Thermal Noise Power
Pn = k × T × BW
Calculator
Formula
Description
Johnson-Nyquist thermal noise is the fundamental noise floor generated by the random thermal motion of charge carriers in any resistive element. It is white noise (flat spectral density) and is unavoidable in any circuit at temperatures above absolute zero. Boltzmann's constant k = 1.380649 × 10⁻²³ J/K connects thermal energy to temperature. At room temperature (290K), the noise power spectral density is -174 dBm/Hz, which is the ultimate sensitivity limit for any receiver. Reducing noise below this floor requires cooling the receiver, as done in radio astronomy.
Variables
- Pn — Available noise power (W)
- k — Boltzmann constant (1.38 × 10⁻²³ J/K)
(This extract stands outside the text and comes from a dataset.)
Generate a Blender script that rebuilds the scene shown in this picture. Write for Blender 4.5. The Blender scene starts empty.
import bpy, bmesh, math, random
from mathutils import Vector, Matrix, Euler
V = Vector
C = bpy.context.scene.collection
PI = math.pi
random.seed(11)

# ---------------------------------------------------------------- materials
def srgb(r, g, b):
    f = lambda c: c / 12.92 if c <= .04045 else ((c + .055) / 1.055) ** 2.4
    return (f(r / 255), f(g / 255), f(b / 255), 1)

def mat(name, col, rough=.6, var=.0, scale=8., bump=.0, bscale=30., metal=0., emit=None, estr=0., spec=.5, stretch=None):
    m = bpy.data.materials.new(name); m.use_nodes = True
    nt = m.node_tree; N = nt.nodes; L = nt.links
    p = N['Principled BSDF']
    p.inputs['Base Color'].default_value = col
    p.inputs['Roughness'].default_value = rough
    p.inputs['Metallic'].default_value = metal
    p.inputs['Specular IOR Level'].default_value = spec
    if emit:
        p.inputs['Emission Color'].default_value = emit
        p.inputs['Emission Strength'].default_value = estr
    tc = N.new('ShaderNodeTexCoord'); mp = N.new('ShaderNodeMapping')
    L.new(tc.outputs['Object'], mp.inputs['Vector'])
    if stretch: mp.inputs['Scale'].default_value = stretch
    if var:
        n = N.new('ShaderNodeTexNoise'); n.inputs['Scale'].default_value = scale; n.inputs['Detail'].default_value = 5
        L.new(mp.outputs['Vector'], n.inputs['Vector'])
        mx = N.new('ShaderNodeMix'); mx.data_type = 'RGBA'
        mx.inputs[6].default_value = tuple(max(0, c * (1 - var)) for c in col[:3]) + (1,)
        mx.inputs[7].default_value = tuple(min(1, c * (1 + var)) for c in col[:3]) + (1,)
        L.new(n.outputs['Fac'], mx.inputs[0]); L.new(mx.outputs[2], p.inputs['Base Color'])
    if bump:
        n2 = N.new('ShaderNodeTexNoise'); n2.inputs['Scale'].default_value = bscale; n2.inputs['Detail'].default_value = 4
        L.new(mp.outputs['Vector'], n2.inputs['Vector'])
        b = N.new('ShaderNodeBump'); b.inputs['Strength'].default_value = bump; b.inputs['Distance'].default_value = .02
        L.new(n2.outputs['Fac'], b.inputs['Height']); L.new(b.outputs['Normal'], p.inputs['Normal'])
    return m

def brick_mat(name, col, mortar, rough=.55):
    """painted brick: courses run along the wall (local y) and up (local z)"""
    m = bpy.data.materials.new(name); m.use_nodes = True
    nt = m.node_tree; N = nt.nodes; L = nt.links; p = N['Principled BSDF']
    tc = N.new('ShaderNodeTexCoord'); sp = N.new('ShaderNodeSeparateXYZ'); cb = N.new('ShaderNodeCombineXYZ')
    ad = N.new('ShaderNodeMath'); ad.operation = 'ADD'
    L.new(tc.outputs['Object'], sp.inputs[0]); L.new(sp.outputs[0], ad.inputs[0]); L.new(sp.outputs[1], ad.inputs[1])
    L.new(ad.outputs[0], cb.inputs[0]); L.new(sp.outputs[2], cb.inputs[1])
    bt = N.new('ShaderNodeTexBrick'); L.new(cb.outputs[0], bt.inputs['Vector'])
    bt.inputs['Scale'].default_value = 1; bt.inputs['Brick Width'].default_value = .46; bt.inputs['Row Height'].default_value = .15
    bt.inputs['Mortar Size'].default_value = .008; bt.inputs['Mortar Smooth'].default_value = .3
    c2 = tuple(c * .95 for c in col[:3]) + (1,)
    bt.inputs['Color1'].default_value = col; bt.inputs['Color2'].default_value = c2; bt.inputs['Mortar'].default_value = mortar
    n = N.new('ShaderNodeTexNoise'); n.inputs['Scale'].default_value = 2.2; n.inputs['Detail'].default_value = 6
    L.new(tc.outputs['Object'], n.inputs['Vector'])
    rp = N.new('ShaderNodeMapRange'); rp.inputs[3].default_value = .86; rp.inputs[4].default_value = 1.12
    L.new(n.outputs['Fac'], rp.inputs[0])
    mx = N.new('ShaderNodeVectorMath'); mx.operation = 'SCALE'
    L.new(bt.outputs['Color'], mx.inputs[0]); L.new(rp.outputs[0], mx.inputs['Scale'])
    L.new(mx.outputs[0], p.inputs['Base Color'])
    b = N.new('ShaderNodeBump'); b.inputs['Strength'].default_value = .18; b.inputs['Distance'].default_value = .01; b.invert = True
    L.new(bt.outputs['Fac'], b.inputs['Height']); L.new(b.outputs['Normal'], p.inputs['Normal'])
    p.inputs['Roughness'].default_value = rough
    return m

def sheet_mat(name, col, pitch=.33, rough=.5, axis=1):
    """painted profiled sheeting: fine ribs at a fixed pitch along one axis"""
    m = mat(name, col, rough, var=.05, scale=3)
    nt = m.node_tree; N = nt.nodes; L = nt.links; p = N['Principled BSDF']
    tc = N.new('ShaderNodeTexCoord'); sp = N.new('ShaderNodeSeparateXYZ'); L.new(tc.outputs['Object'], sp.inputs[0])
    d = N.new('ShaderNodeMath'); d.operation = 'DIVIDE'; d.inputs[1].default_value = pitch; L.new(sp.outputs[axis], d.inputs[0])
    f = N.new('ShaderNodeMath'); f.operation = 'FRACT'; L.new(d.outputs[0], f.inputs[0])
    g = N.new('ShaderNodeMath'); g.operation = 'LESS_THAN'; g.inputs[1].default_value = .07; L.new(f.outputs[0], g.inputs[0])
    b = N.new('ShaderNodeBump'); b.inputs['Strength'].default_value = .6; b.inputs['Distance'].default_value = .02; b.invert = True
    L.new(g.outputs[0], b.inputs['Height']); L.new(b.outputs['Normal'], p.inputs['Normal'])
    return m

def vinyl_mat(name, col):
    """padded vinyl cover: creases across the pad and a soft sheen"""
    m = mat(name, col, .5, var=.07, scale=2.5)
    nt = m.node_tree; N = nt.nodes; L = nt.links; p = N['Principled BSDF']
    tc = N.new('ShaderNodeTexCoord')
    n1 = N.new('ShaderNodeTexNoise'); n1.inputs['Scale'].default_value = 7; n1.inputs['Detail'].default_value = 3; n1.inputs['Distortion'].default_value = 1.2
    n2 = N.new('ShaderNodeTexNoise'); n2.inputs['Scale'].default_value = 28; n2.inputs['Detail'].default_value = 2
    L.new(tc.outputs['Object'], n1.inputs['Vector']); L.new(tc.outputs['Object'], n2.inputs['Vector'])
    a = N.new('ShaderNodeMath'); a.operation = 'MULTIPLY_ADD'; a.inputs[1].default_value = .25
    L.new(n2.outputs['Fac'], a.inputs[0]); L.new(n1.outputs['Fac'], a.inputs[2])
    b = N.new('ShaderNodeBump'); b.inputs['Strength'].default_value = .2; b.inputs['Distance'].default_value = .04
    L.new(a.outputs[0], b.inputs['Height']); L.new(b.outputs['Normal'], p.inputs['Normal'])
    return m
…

- T — Temperature in Kelvin (K)
- BW — Measurement bandwidth (Hz)
Practical Notes
At 290K: noise floor = -174 dBm/Hz. In 1 Hz BW: -174 dBm. In 1 kHz: -144 dBm. In 1 MHz: -114 dBm. In 20 MHz (WiFi): -101 dBm. Noise voltage across a resistor: Vn = √(4kTRBW). A 10kΩ resistor at room temperature generates about 13 µV RMS noise in a 1 MHz bandwidth.